European Council President Donald Tusk said Europe “will stand united with the families of victims, the French people, and the government in the fight against violence and hatred.”

Russian President Vladimir Putin expressed solidarity and called it an "outrageous terrorist attack" that exposed "brutality and cynicism" that was "shocking."

Chinese Prime Minister Li Keqiang expressed condolences and said “we strongly condemn terrorism in all forms.”

Vehicle attacks have been used by isolated members of militant groups in recent years, notably in Israel, though never to such devastating effect.

Nice, a city of around 350,000, is renowned as a glitzy resort but also has poor neighborhoods. As many as 130,000 Tunisians live in the city, and dozens of its Muslim residents have traveled to Syria to fight, a path taken by previous IS attackers in Europe.

Authorities on July 15 reopened Nice's Cote d'Azur Airport without incident after a brief evacuation prompted by an unattended bag in one of the terminals that turned out to be harmless.

Further details began to emerge about Bouhlel, who lived in a four-story building in one of Nice’s working-class neighborhoods where crime scene investigators and armed police were working on July 15.

Bouhlel was from the town of Msaken in Tunisia, about 10 kilometers from the city of Sousse, where an attacker shot and killed 38 people in 2015 -- mainly vacationers from Britain. Many people from that region have moved to France.

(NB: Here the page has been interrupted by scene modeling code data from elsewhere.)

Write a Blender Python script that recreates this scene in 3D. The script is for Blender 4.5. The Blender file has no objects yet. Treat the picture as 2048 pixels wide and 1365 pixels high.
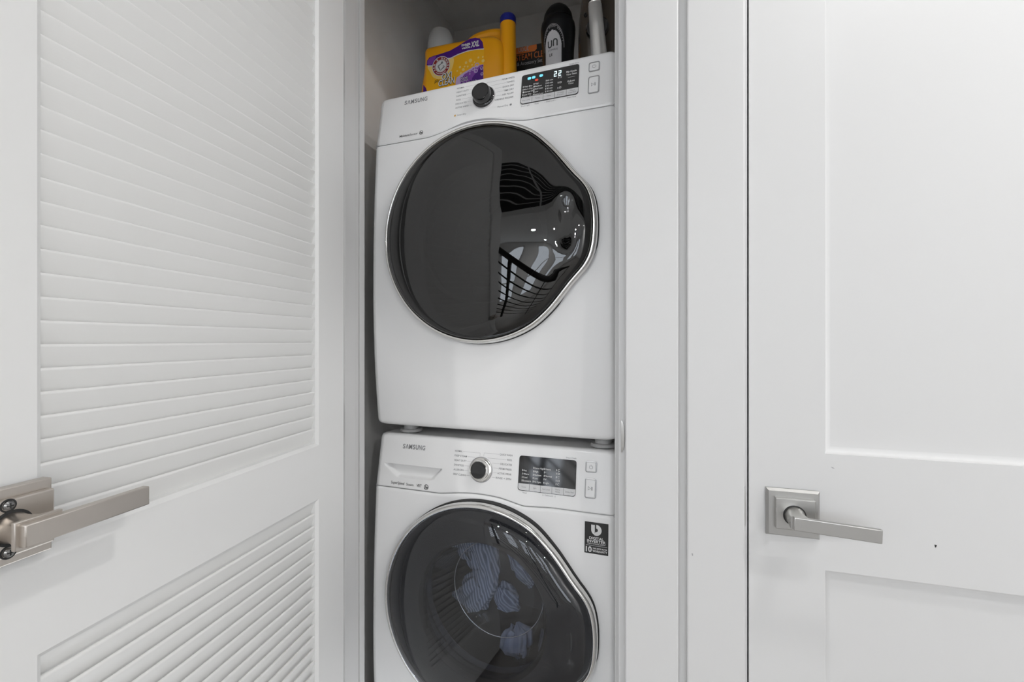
import bpy, bmesh, math, random
from mathutils import Vector, Matrix
random.seed(7)
PI = math.pi
C = bpy.context.scene.collection
SC = bpy.context.scene

# ------------------------------------------------------------------ camera
F = 2048 * 16 / 36.0                        # focal length in pixels (16 mm lens)
YAW = math.atan(F / 2924.0)
CS, SN = math.cos(YAW), math.sin(YAW)
CAMZ, HOR = 1.2, 682.5
cam_d = bpy.data.cameras.new('camera')
cam_d.lens = 16.0; cam_d.sensor_width = 36.0; cam_d.clip_start = 0.02
cam = bpy.data.objects.new('camera', cam_d); C.objects.link(cam)
cam.location = (0, 0, CAMZ); cam.rotation_euler = (PI / 2, 0, YAW)
SC.camera = cam
# ------------------------------------------------------------------ world, exposure
w = bpy.data.worlds.new('sky'); SC.world = w; w.use_nodes = True
bg = w.node_tree.nodes['Background']
bg.inputs[0].default_value = (0.90, 0.95, 1.0, 1); bg.inputs[1].default_value = 5.2
SC.view_settings.view_transform = 'Standard'
try: SC.view_settings.look = 'None'
except Exception: pass
SC.view_settings.exposure = -0.30
cy = SC.cycles
cy.max_bounces = 8; cy.diffuse_bounces = 4; cy.glossy_bounces = 4; cy.transmission_bounces = 4; cy.transparent_max_bounces = 12
cy.caustics_reflective = False; cy.caustics_refractive = False
SC.view_settings.gamma = 1.0
SC.view_settings.use_curve_mapping = False
KEY_W, NEAR_W, FAR_W = 8.5, 9.0, 66.0      # ceiling downlights, some added as fill, watts

# ------------------------------------------------------------------ helpers
def ray(x, y):
    t = (x - 1024) / F
    return (t * CS - SN, t * SN + CS, (HOR - y) / F)
def at(x, y, Y):
    d = ray(x, y); k = Y / d[1]
    return Vector((d[0] * k, Y, d[2] * k + CAMZ))

MAT = {}
def mat(name, col=(.8, .8, .8), rough=.5, metal=0.0, coat=0.0, spec=.5, noise=None, bump=None, emit=None, sheen=0):
    m = bpy.data.materials.new(name); m.use_nodes = True
    nt = m.node_tree; b = nt.nodes['Principled BSDF']
    b.inputs['Base Color'].default_value = (*col, 1); b.inputs['Roughness'].default_value = rough
    b.inputs['Metallic'].default_value = metal; b.inputs['Specular IOR Level'].default_value = spec
    b.inputs['Coat Weight'].default_value = coat
    b.inputs['Coat Roughness'].default_value = .06
    if emit:
        b.inputs['Emission Color'].default_value = (*emit[0], 1); b.inputs['Emission Strength'].default_value = emit[1]
    tc = nt.nodes.new('ShaderNodeTexCoord')
    if noise:   # (scale xyz, amount)
        mp = nt.nodes.new('ShaderNodeMapping'); mp.inputs['Scale'].default_value = noise[0]
        n = nt.nodes.new('ShaderNodeTexNoise'); n.inputs['Scale'].default_value = 1; n.inputs['Detail'].default_value = 3
        nt.links.new(tc.outputs['Object'], mp.inputs[0]); nt.links.new(mp.outputs[0], n.inputs['Vector'])
        r = nt.nodes.new('ShaderNodeValToRGB')
        a = noise[1]
        r.color_ramp.elements[0].position = .3; r.color_ramp.elements[1].position = .7
        r.color_ramp.elements[0].color = (*[max(0, c * (1 - a)) for c in col], 1)
        r.color_ramp.elements[1].color = (*[min(1, c * (1 + a)) for c in col], 1)
        nt.links.new(n.outputs['Fac'], r.inputs[0]); nt.links.new(r.outputs[0], b.inputs['Base Color'])
    if bump:    # (scale xyz, strength, distance)
        mp = nt.nodes.new('ShaderNodeMapping'); mp.inputs['Scale'].default_value = bump[0]
        n = nt.nodes.new('ShaderNodeTexNoise'); n.inputs['Scale'].default_value = 1; n.inputs['Detail'].default_value = 4
        nt.links.new(tc.outputs['Object'], mp.inputs[0]); nt.links.new(mp.outputs[0], n.inputs['Vector'])
        bp = nt.nodes.new('ShaderNodeBump'); bp.inputs['Strength'].default_value = bump[1]; bp.inputs['Distance'].default_value = bump[2]
        nt.links.new(n.outputs['Fac'], bp.inputs['Height']); nt.links.new(bp.outputs[0], b.inputs['Normal'])
    MAT[name] = m
    return m

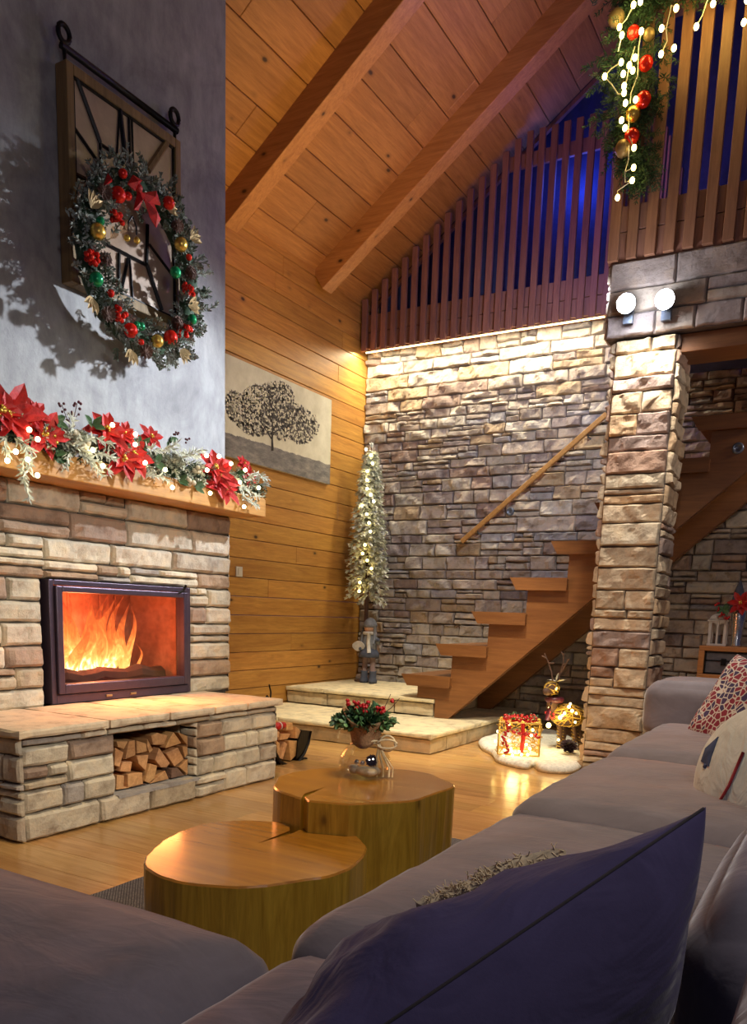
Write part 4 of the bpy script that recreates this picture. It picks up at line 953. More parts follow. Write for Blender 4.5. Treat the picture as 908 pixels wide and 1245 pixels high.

Molins said Bouhlel had three children but was separated from his wife. His relatives and neighbors described him as a tense, unfriendly man who was not religious.

French Justice Minister Jean-Jacques Urvoas said Bouhlel was convicted in March over a road-rage incident in which he “hurled a wooden pallet” at another man.

He was given a six-month suspended sentence and was required to check in with police once a week, a condition that Bouhlel had complied with.